## Problem statement
Make an exact copy of the lines below.
::::::
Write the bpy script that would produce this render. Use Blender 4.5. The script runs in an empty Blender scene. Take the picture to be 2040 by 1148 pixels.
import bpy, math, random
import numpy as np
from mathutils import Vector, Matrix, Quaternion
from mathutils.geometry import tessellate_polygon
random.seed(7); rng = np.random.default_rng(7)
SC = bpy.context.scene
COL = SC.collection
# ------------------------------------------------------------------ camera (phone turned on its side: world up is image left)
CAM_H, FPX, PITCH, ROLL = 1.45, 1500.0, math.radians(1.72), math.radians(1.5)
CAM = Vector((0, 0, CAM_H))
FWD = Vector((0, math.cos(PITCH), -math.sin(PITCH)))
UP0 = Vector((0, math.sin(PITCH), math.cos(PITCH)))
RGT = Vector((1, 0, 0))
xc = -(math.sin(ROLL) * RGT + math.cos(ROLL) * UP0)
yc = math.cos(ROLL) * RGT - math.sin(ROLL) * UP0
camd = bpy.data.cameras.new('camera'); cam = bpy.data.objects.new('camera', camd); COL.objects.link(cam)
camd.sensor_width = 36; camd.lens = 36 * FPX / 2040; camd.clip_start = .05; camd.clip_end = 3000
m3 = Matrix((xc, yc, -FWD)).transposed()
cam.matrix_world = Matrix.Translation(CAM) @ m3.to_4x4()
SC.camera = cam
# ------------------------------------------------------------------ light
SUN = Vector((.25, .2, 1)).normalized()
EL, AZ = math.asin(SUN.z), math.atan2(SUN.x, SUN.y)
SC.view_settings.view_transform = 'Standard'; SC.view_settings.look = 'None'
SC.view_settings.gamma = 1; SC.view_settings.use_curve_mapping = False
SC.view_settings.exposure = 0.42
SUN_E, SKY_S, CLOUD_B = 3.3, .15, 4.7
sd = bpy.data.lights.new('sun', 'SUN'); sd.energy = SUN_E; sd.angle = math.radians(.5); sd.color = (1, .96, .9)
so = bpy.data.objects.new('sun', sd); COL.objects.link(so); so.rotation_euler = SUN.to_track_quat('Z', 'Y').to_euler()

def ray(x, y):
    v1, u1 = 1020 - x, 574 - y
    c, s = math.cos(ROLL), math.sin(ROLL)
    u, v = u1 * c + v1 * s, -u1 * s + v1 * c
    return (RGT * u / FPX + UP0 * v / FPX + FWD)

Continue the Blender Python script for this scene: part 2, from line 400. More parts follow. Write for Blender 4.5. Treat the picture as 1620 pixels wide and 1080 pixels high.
::::::
## Task solution
Write the bpy script that would produce this render. Use Blender 4.5. The script runs in an empty Blender scene. Take the picture to be 2040 by 1148 pixels.
import bpy, math, random
import numpy as np
from mathutils import Vector, Matrix, Quaternion
from mathutils.geometry import tessellate_polygon
random.seed(7); rng = np.random.default_rng(7)
SC = bpy.context.scene
COL = SC.collection
# ------------------------------------------------------------------ camera (phone turned on its side: world up is image left)
CAM_H, FPX, PITCH, ROLL = 1.45, 1500.0, math.radians(1.72), math.radians(1.5)
CAM = Vector((0, 0, CAM_H))
FWD = Vector((0, math.cos(PITCH), -math.sin(PITCH)))
UP0 = Vector((0, math.sin(PITCH), math.cos(PITCH)))
RGT = Vector((1, 0, 0))
xc = -(math.sin(ROLL) * RGT + math.cos(ROLL) * UP0)
yc = math.cos(ROLL) * RGT - math.sin(ROLL) * UP0
camd = bpy.data.cameras.new('camera'); cam = bpy.data.objects.new('camera', camd); COL.objects.link(cam)
camd.sensor_width = 36; camd.lens = 36 * FPX / 2040; camd.clip_start = .05; camd.clip_end = 3000
m3 = Matrix((xc, yc, -FWD)).transposed()
cam.matrix_world = Matrix.Translation(CAM) @ m3.to_4x4()
SC.camera = cam
# ------------------------------------------------------------------ light
SUN = Vector((.25, .2, 1)).normalized()
EL, AZ = math.asin(SUN.z), math.atan2(SUN.x, SUN.y)
SC.view_settings.view_transform = 'Standard'; SC.view_settings.look = 'None'
SC.view_settings.gamma = 1; SC.view_settings.use_curve_mapping = False
SC.view_settings.exposure = 0.42
SUN_E, SKY_S, CLOUD_B = 3.3, .15, 4.7
sd = bpy.data.lights.new('sun', 'SUN'); sd.energy = SUN_E; sd.angle = math.radians(.5); sd.color = (1, .96, .9)
so = bpy.data.objects.new('sun', sd); COL.objects.link(so); so.rotation_euler = SUN.to_track_quat('Z', 'Y').to_euler()

def ray(x, y):
    v1, u1 = 1020 - x, 574 - y
    c, s = math.cos(ROLL), math.sin(ROLL)
    u, v = u1 * c + v1 * s, -u1 * s + v1 * c
    return (RGT * u / FPX + UP0 * v / FPX + FWD)

Continue the Blender Python script for this scene: part 2, from line 400. More parts follow. Write for Blender 4.5. Treat the picture as 1620 pixels wide and 1080 pixels high.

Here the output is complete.